I don't think there's any real absolutist solution to the 'problem' (is there ever?). Assuming the 'problem' is terrorist organisations, opium and general lawlessness, something like 100 troops isn't going to help. In fact, they may even get in the way (eg, by being shot at or kidnapped. This is a society in which everyone is armed and kidnapping of foreigners is a cottage industry.

So, yes, I agree there's definitely a moral responsibility. I'm just concerned that the latest stirrings about Afghanistan have little do with concern for Afghans which really saddens me.

Thursday, July 14, 2005 12:05:00 am  
Blogger weezil said...

I have long been of the opin that if US forces were to be directed anywhere, Aghanistan is the place.

Whatever the motivations of Shrub & HoWARd at this time, the net result of the application of Special Forces, SAS and some judiciously applied petrodollars will be that the warlords (and Musharraf) will get things to settle down.

OBL is yet likely in Afghanistan or Pakistan, so Shrubbo might score a head for the GOP pike come 2008.

Thursday, July 14, 2005 10:25:00 am  
Blogger Antony Loewenstein said...

Vasco, thanks so much for your contribution. Most interesting reading. Good luck and keep safe over there.
My feelings towards Afghanistan aren't quite so benign. What exactly will our troops be doing over there? Will they be fighting "terror", or protecting US-protected warlords? Will they be involved in human rights abuses, akin to US forces? So many questions and yet our media ignores them all.

Thursday, July 14, 2005 11:10:00 am  
Anonymous Anonymous said...

"can one of you brave men please bring me back a couple of kilos of black hash, I haven't seen any since the early eighties."

Not unless we get another war going in Lebanon in the near future, as that's where the 1980s supply of Leb Black came from (more malleable and stronger than the 'Red Leb' of the 1970s).

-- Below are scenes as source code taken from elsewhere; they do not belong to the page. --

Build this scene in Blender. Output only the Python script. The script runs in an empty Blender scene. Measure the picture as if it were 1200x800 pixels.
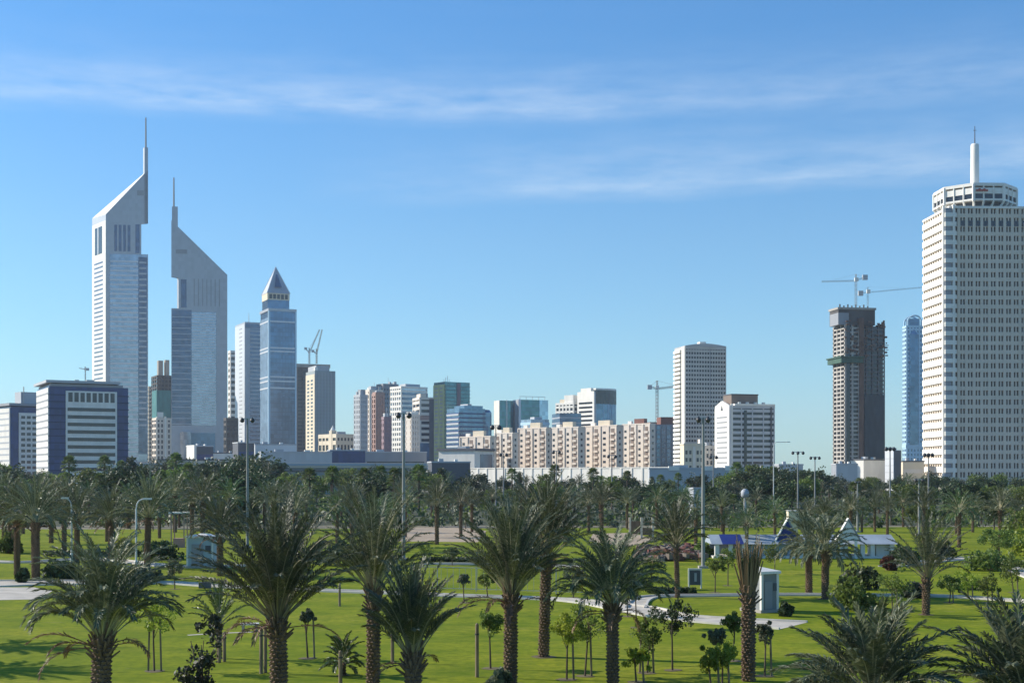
import bpy, math, random
from mathutils import Vector, Matrix
R = math.radians
C = bpy.context.scene.collection
scene = bpy.context.scene
F, HZ, H = 1600.0, 556.0, 8.0          # focal length in px (1200 px wide picture), horizon row, eye height

# ------------------------------------------------------------------ camera, sky, sun, exposure
cam_d = bpy.data.cameras.new("camera"); cam = bpy.data.objects.new("camera", cam_d); C.objects.link(cam)
cam.location = (0, 0, H); cam.rotation_euler = (R(90), 0, 0)
cam_d.sensor_width = 36; cam_d.lens = F/1200*36; cam_d.shift_y = (HZ-400)/1200
cam_d.clip_start = .5; cam_d.clip_end = 20000
scene.camera = cam
SUN_EL, SUN_BACK = 27.0, 15.0          # height of the sun; how far behind the picture plane it stands (left side)
SDIR = Vector((-math.cos(R(SUN_BACK))*math.cos(R(SUN_EL)), math.sin(R(SUN_BACK))*math.cos(R(SUN_EL)), math.sin(R(SUN_EL))))
ld = bpy.data.lights.new("sun", 'SUN'); ld.energy = 5.0; ld.angle = R(.5); ld.color = (1, .92, .80)
lo = bpy.data.objects.new("sun", ld); C.objects.link(lo); lo.location = (-300, 300, 300)
lo.rotation_euler = (-SDIR).to_track_quat('-Z', 'Y').to_euler()
scene.view_settings.view_transform = 'Standard'; scene.view_settings.look = 'None'
scene.view_settings.exposure = 0.4; scene.view_settings.gamma = 1
w = bpy.data.worlds.new("World"); scene.world = w; w.use_nodes = True
nt = w.node_tree; nt.nodes.clear()
def node(tree, t, **kw):
    n = tree.nodes.new(t)
    for k, v in kw.items(): setattr(n, k, v)
    return n
def mth(tree, op, a, b=None, c=None, clamp=False):
    n = tree.nodes.new('ShaderNodeMath'); n.operation = op; n.use_clamp = clamp
    for i, x in enumerate((a, b, c)):
        if x is None: continue
        if isinstance(x, (int, float)): n.inputs[i].default_value = x
        else: tree.links.new(x, n.inputs[i])
    return n.outputs[0]
L = nt.links.new
sky = node(nt, 'ShaderNodeTexSky', sky_type='NISHITA'); sky.sun_disc = False
sky.sun_elevation = R(SUN_EL); sky.sun_rotation = R(-(90-SUN_BACK)); sky.altitude = 0
sky.air_density = 1.0; sky.dust_density = .2; sky.ozone_density = 1.6
geo = node(nt, 'ShaderNodeTexCoord'); sep = node(nt, 'ShaderNodeSeparateXYZ'); L(geo.outputs['Generated'], sep.inputs[0])
az = mth(nt, 'ARCTAN2', sep.outputs[0], sep.outputs[1]); el = mth(nt, 'ARCSINE', sep.outputs[2])
def noise_az(sx, sz, scale, detail, off):
    cmb = node(nt, 'ShaderNodeCombineXYZ'); L(mth(nt, 'MULTIPLY', az, sx), cmb.inputs[0]); L(mth(nt, 'MULTIPLY', el, sz), cmb.inputs[1]); cmb.inputs[2].default_value = off
    n = node(nt, 'ShaderNodeTexNoise'); n.inputs['Scale'].default_value = scale; n.inputs['Detail'].default_value = detail; n.inputs['Roughness'].default_value = .62
    L(cmb.outputs[0], n.inputs['Vector']); return n.outputs['Fac']
wob = noise_az(3, 3, 2.0, 3, 1.7); fine = noise_az(3.2, 17, 5.0, 12, 4.2); soft = noise_az(1.2, 5, 3.0, 4, 9.1)
elw = mth(nt, 'ADD', el, mth(nt, 'MULTIPLY', mth(nt, 'SUBTRACT', wob, .5), .016))
def band(centre, slope, up, down, a0, a1, soft_a, amt):
    # a streak of cirrus: sharp lower rim, feathered upwards, limited in azimuth
    d = mth(nt, 'SUBTRACT', elw, mth(nt, 'ADD', mth(nt, 'MULTIPLY', az, slope), centre))
    hi = mth(nt, 'SUBTRACT', 1, mth(nt, 'DIVIDE', mth(nt, 'MAXIMUM', d, 0), up), clamp=True)
    lw = mth(nt, 'ADD', 1, mth(nt, 'DIVIDE', mth(nt, 'MINIMUM', d, 0), down), clamp=True)
    m = mth(nt, 'MULTIPLY', mth(nt, 'POWER', hi, 1.7), lw)
    l = mth(nt, 'DIVIDE', mth(nt, 'SUBTRACT', az, a0), soft_a, clamp=True)
    r = mth(nt, 'DIVIDE', mth(nt, 'SUBTRACT', a1, az), soft_a, clamp=True)
    return mth(nt, 'MULTIPLY', mth(nt, 'MULTIPLY', mth(nt, 'MULTIPLY', m, l), r), amt)
tex = mth(nt, 'ADD', .12, mth(nt, 'MULTIPLY', mth(nt, 'SUBTRACT', fine, .30), 1.9), clamp=True)
big = mth(nt, 'MULTIPLY', mth(nt, 'SUBTRACT', soft, .25), 2.2, clamp=True)
cl = mth(nt, 'ADD', band(.262, .006, .055, .014, -.9, .75, .3, .36), band(.262, .0, .034, .010, -.50, .22, .22, .30))
cl = mth(nt, 'ADD', cl, band(.206, .012, .060, .012, -.16, .9, .26, .66))
cl = mth(nt, 'ADD', cl, band(.36, .05, .10, .06, -2.9, 2.9, .4, .06))
cl = mth(nt, 'MULTIPLY', mth(nt, 'MULTIPLY', cl, tex), mth(nt, 'ADD', .35, mth(nt, 'MULTIPLY', big, .65)), clamp=True)
tint = node(nt, 'ShaderNodeMixRGB', blend_type='MULTIPLY'); tint.inputs[0].default_value = 1; tint.inputs[2].default_value = (.60, .98, 1.27, 1)
L(sky.outputs[0], tint.inputs[1])
tr_ = node(nt, 'ShaderNodeMixRGB'); L(mth(nt, 'DIVIDE', mth(nt, 'SUBTRACT', el, .17), .2, clamp=True), tr_.inputs[0])
tr_.inputs[1].default_value = (.60, .955, 1.22, 1); tr_.inputs[2].default_value = (.42, .95, 1.38, 1); L(tr_.outputs[0], tint.inputs[2])
mixc = node(nt, 'ShaderNodeMixRGB'); L(cl, mixc.inputs[0]); L(tint.outputs[0], mixc.inputs[1]); mixc.inputs[2].default_value = (6.6, 7.4, 8.2, 1)
bg = node(nt, 'ShaderNodeBackground'); bg.inputs[1].default_value = .102; L(mixc.outputs[0], bg.inputs[0])
wo = node(nt, 'ShaderNodeOutputWorld'); L(bg.outputs[0], wo.inputs[0])

# ------------------------------------------------------------------ materials
MATS = {}
def mat(name, col, rough=.75, var=.12, scale=.25, metal=0., spec=.4, col2=None, bump=0., detail=5):
    """plain surface with procedural tone variation in world space"""
    if name in MATS: return MATS[name]
    m = bpy.data.materials.new(name); m.use_nodes = True; t = m.node_tree
    b = t.nodes['Principled BSDF']; b.inputs['Roughness'].default_value = rough; b.inputs['Metallic'].default_value = metal
    b.inputs['Specular IOR Level'].default_value = spec
    g = node(t, 'ShaderNodeNewGeometry'); n = node(t, 'ShaderNodeTexNoise'); n.inputs['Scale'].default_value = scale
    n.inputs['Detail'].default_value = detail; mp = node(t, 'ShaderNodeMapping'); mp.inputs['Scale'].default_value = (1, 1, .3); t.links.new(g.outputs['Position'], mp.inputs[0]); t.links.new(mp.outputs[0], n.inputs['Vector'])
    r = node(t, 'ShaderNodeValToRGB'); r.color_ramp.elements[0].position = .3; r.color_ramp.elements[1].position = .7
    c2 = col2 or tuple(min(1, c*(1+var)) for c in col); c1 = col if col2 else tuple(c*(1-var) for c in col)
    r.color_ramp.elements[0].color = (*c1, 1); r.color_ramp.elements[1].color = (*c2, 1)
    t.links.new(n.outputs['Fac'], r.inputs[0]); t.links.new(r.outputs[0], b.inputs['Base Color'])
    if bump:
        bp = node(t, 'ShaderNodeBump'); bp.inputs['Strength'].default_value = bump; bp.inputs['Distance'].default_value = .1
        t.links.new(n.outputs['Fac'], bp.inputs['Height']); t.links.new(bp.outputs[0], b.inputs['Normal'])
    MATS[name] = m; return m
def glass(name, col, metal=.5, rough=.12, pane=(3.2, 3.6), var=.35):
    """curtain-wall glass: panes of slightly different tone (cells in world space)"""
    if name in MATS: return MATS[name]
    m = bpy.data.materials.new(name); m.use_nodes = True; t = m.node_tree
    b = t.nodes['Principled BSDF']; b.inputs['Metallic'].default_value = metal; b.inputs['Roughness'].default_value = rough
    g = node(t, 'ShaderNodeNewGeometry'); mp = node(t, 'ShaderNodeMapping'); mp.inputs['Scale'].default_value = (1/pane[0], 1/pane[0], 1/pane[1])
    t.links.new(g.outputs['Position'], mp.inputs[0])
    fl = node(t, 'ShaderNodeVectorMath', operation='FLOOR'); t.links.new(mp.outputs[0], fl.inputs[0])
    wn = node(t, 'ShaderNodeTexWhiteNoise'); t.links.new(fl.outputs[0], wn.inputs['Vector'])
    n = node(t, 'ShaderNodeTexNoise'); n.inputs['Scale'].default_value = .05; t.links.new(g.outputs['Position'], n.inputs['Vector'])
    a = mth(t, 'ADD', mth(t, 'MULTIPLY', wn.outputs['Value'], .6), mth(t, 'MULTIPLY', n.outputs['Fac'], .6))
    mx = node(t, 'ShaderNodeMixRGB'); t.links.new(a, mx.inputs[0])
    mx.inputs[1].default_value = (*[c*(1-var) for c in col], 1); mx.inputs[2].default_value = (*[min(1, c*(1+var)) for c in col], 1)
    t.links.new(mx.outputs[0], b.inputs['Base Color']); MATS[name] = m; return m
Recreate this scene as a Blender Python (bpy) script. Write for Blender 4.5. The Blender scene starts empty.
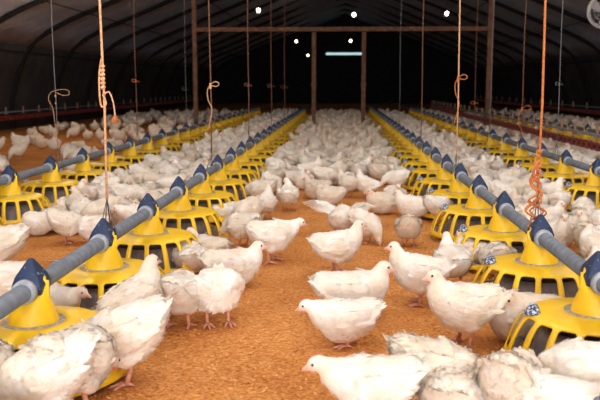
import bpy, bmesh, math, random
from mathutils import Vector, Matrix, Euler
R = math.radians
random.seed(7)
S = bpy.context.scene
COL = S.collection

# ------------------------------------------------------------------ camera
F = 800.0; CH = 0.97
PITCH = math.atan(114 / F); YAW = math.atan(41 / math.hypot(F, 114))
def ray(px, py):
    v0, v1, v2 = px - 300.0, F, 200.0 - py
    c, s = math.cos(PITCH), math.sin(PITCH)
    v1, v2 = v1 * c + v2 * s, -v1 * s + v2 * c
    c, s = math.cos(YAW), math.sin(YAW)
    return Vector((v0 * c - v1 * s, v0 * s + v1 * c, v2))
def at(px, py, z=0.0):
    r = ray(px, py); t = (z - CH) / r.z
    return r.x * t, r.y * t
def proj(x, y, z):
    c, s = math.cos(YAW), math.sin(YAW)
    a, b = x * c + y * s, -x * s + y * c
    z -= CH
    c, s = math.cos(PITCH), math.sin(PITCH)
    f, u = b * c - z * s, b * s + z * c
    if f <= 0.05: return None
    return 300 + F * a / f, 200 - F * u / f
cam = bpy.data.cameras.new('camera'); camo = bpy.data.objects.new('camera', cam); COL.objects.link(camo)
cam.sensor_width = 36; cam.lens = F * 36 / 600
camo.location = (0, 0, CH); camo.rotation_euler = (math.pi / 2 - PITCH, 0, YAW)
cam.dof.use_dof = True; cam.dof.focus_distance = 3.7; cam.dof.aperture_fstop = 5.0
cam.clip_end = 200
S.camera = camo
S.view_settings.view_transform = 'Standard'; S.view_settings.look = 'None'
S.view_settings.gamma = 1; S.view_settings.use_curve_mapping = False
S.view_settings.exposure = 0.0

# ------------------------------------------------------------------ materials
def mat(name, base, rough=0.6, c2=None, scale=8, lo=0.4, hi=0.6, bump=0, bscale=60, detail=4, spec=0.4, sss=0, metal=0, coat=0, dist=0.01):
    m = bpy.data.materials.new(name); m.use_nodes = True
    n, l = m.node_tree.nodes, m.node_tree.links
    b = n['Principled BSDF']
    b.inputs['Base Color'].default_value = (*base, 1); b.inputs['Roughness'].default_value = rough
    b.inputs['Specular IOR Level'].default_value = spec; b.inputs['Metallic'].default_value = metal
    if coat: b.inputs['Coat Weight'].default_value = coat
    if sss:
        b.inputs['Subsurface Weight'].default_value = sss
        b.inputs['Subsurface Radius'].default_value = (0.02, 0.012, 0.008)
    tc = n.new('ShaderNodeTexCoord')
    if c2:
        t = n.new('ShaderNodeTexNoise'); t.inputs['Scale'].default_value = scale; t.inputs['Detail'].default_value = detail
        l.new(tc.outputs['Object'], t.inputs['Vector'])
        r = n.new('ShaderNodeValToRGB')
        r.color_ramp.elements[0].position = lo; r.color_ramp.elements[0].color = (*base, 1)
        r.color_ramp.elements[1].position = hi; r.color_ramp.elements[1].color = (*c2, 1)
        l.new(t.outputs['Fac'], r.inputs['Fac']); l.new(r.outputs['Color'], b.inputs['Base Color'])
    if bump:
        t = n.new('ShaderNodeTexNoise'); t.inputs['Scale'].default_value = bscale; t.inputs['Detail'].default_value = 5
        l.new(tc.outputs['Object'], t.inputs['Vector'])
        bn = n.new('ShaderNodeBump'); bn.inputs['Strength'].default_value = bump; bn.inputs['Distance'].default_value = dist
        l.new(t.outputs['Fac'], bn.inputs['Height']); l.new(bn.outputs['Normal'], b.inputs['Normal'])
    return m

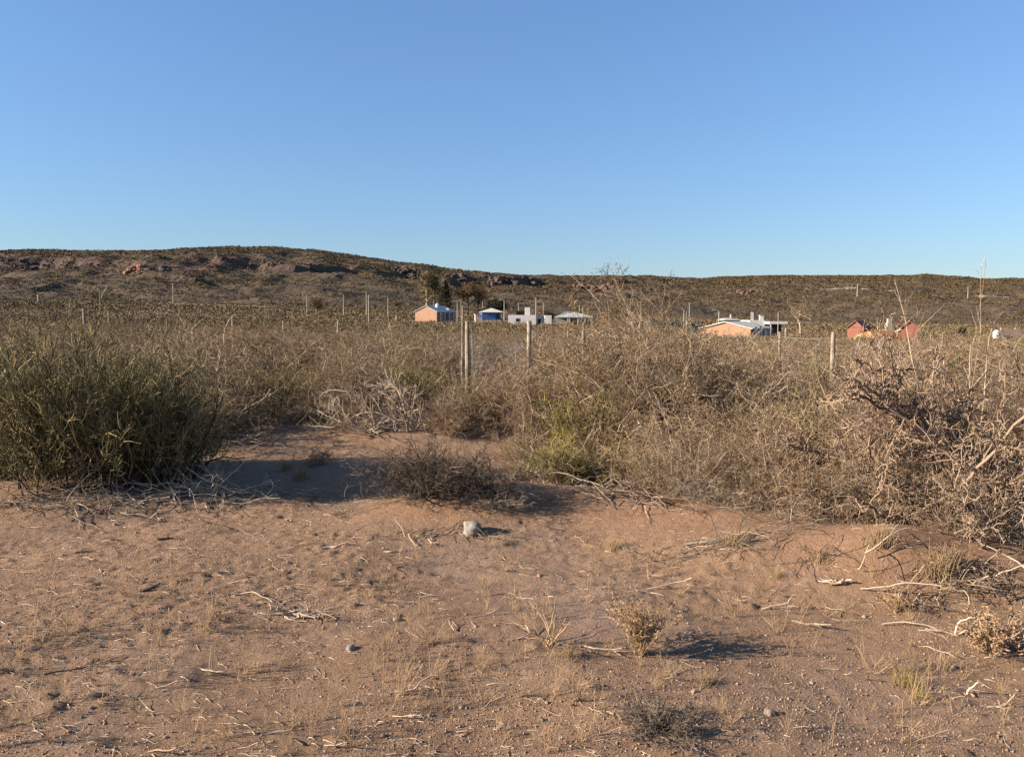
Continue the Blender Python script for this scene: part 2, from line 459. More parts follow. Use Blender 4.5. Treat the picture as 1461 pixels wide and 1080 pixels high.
# ================================================================== HILLS
RID = np.array([(-700, 350), (-300, 352), (0, 356), (60, 355), (150, 356), (230, 355), (290, 353), (340, 352), (400, 352), (450, 355), (500, 362), (550, 370), (600, 377), (650, 383), (700, 388),
                (740, 391), (800, 393), (860, 394), (950, 396), (1000, 396), (1040, 394), (1100, 393), (1200, 392), (1260, 393), (1310, 392), (1345, 396), (1461, 396), (1800, 395), (2300, 392)], float)
def hill_z(x, y):
    u = x / y; px = CX + u * FPX * ca
    yr = np.interp(px, RID[:, 0], RID[:, 1])
    Rr = np.interp(u, [-.7, -.3, 0, .2, .7], [760, 760, 900, 1150, 1250]) + 60 * fbm(u * 6, u * 0, 2, 3)
    zr = EYE + (HZ - yr) / FPX * Rr / ca - 2.2
    y0 = 400.0
    z0 = plain(x * y0 / y, np.full_like(y, y0)) - 1.0
    s = (y - y0) / (Rr - y0)
    jag = fbm(x * .012, y * .012, 4, 60, .6)
    cl = np.interp(u, [-.7, -.55, -.47, -.4, -.33, -.2, -.12, 0, .1, .2, .35, .5, .7], [.8, .9, .6, .9, .7, .9, .9, 1., .8, .5, .5, .15, .1])
    sc = np.interp(u, [-.7, -.4, -.2, 0, .2, .7], [.66, .62, .68, .74, .70, .6]) + .10 * jag
    P = np.clip(s, 0, 1) ** 1.15
    st = .105 * cl
    P = P * (1 - st) + st * sstep(sc - .02, sc + .015, s)
    st2 = .05 * np.interp(u, [-.7, -.3, .1, .7], [.9, .6, .5, .7])
    s2 = sc - .22 + .12 * fbm(x * .01, y * .006, 3, 71)
    P = P * (1 - st2) + st2 * sstep(s2 - .015, s2 + .02, s)
    z = z0 + (zr - z0) * P
    back = np.maximum(s - 1, 0) * (Rr - y0)
    z = z - back * .03
    amp = sstep(0, .15, s) * (1 - .75 * sstep(.85, 1.0, s))
    z = z + amp * (7.0 * fbm(x * .011, y * .009, 3, 14) + 2.2 * fbm(x * .05, y * .04, 3, 19))
    rock = np.clip(sstep(sc - .05, sc - .01, s) * (1 - sstep(sc + .02, sc + .05, s)), 0, 1) * cl * sstep(-.12, .12, fbm(x * .02, y * .02, 2, 90) + .05)
    rid = 1 - np.abs(fbm(x * .022 + y * .006, y * .03, 3, 44)) * 4
    z = z + amp * 2.6 * np.maximum(rid, -.5)
    z = z + rock * 3.0 * fbm(x * .14, y * .14, 3, 33)
    return z, rock
hx = np.arange(-1150, 1500, 4.5); hy = np.concatenate([np.arange(395, 1350, 4.5), np.arange(1350, 2600, 40)])
HX, HY = np.meshgrid(hx, hy)
HZc, rk = hill_z(HX.ravel(), HY.ravel())
hi = np.arange(HX.size).reshape(HX.shape)
hq = np.stack([hi[:-1, :-1], hi[:-1, 1:], hi[1:, 1:], hi[1:, :-1]], -1).reshape(-1, 4)
m, nt, b = nmat('hill_scrub_soil')
n1 = noise(nt, .02, 5, .6); n2 = noise(nt, .25, 5, .7)
c = mixc(nt, n1, (.070, .050, .030), (.105, .073, .044))
c = mixc(nt, ramp(nt, n2, [(.45, (0, 0, 0)), (.62, (.7, .7, .7))]), c, (.07, .055, .036))
ar = N(nt, 'ShaderNodeAttribute', attribute_name='rock')
c = mixc(nt, ar.outputs['Fac'], c, mixc(nt, n2, (.06, .040, .031), (.125, .078, .058)))
nt.links.new(c, b.inputs['Base Color'])
bump(nt, b, n2, .9, 2.0)
hills = link('hills', mesh_np('hills', np.stack([HX.ravel(), HY.ravel(), HZc], 1), hq, {'rock': rk}, [m], None, False))
tag(hills, kind='structure')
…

The Taliban & Soviets gave us "Afghan Romeo" (kilo blocks of firm chocolate brown hash with 'Romeo' stamped in gold on the side) and the very similar quality "Kush Sticks" (cigarette sized cylinders wrapped in yellow or red cellophane). Most of it was produced in the Pashtun areas on the Pakistan side of the border and it largely dried up shortly after the Talibs moved to Kabul.

I'd imagine that the Pakistan border hash fields are back at full capacity now that the Taliban are back in the wilderness, but without the help of the Pakistan ISA they probably don't have the sort of distribution system they had 20 years ago. Bet you can still find a fair bit of Hindu Kush hash in Sydney pubs though - and a stack of it on the streets of Mumbai.

Thursday, July 14, 2005 1:20:00 pm  
Anonymous Anonymous said...

Aye, loewenstein and khaldun, you raise very good points here. I have to confess to wanting to believe in the best. And I will also have to confess in being more of a development (aid) practitioner rather than a political commentator.

I think loewenstein, given the fiasco of the SAS the last time 'round in Afghanistan, and given the fact that the troops will once again come under US authority, we should indeed define how our troops should be involved.

Hmmm... I shall blog about this too.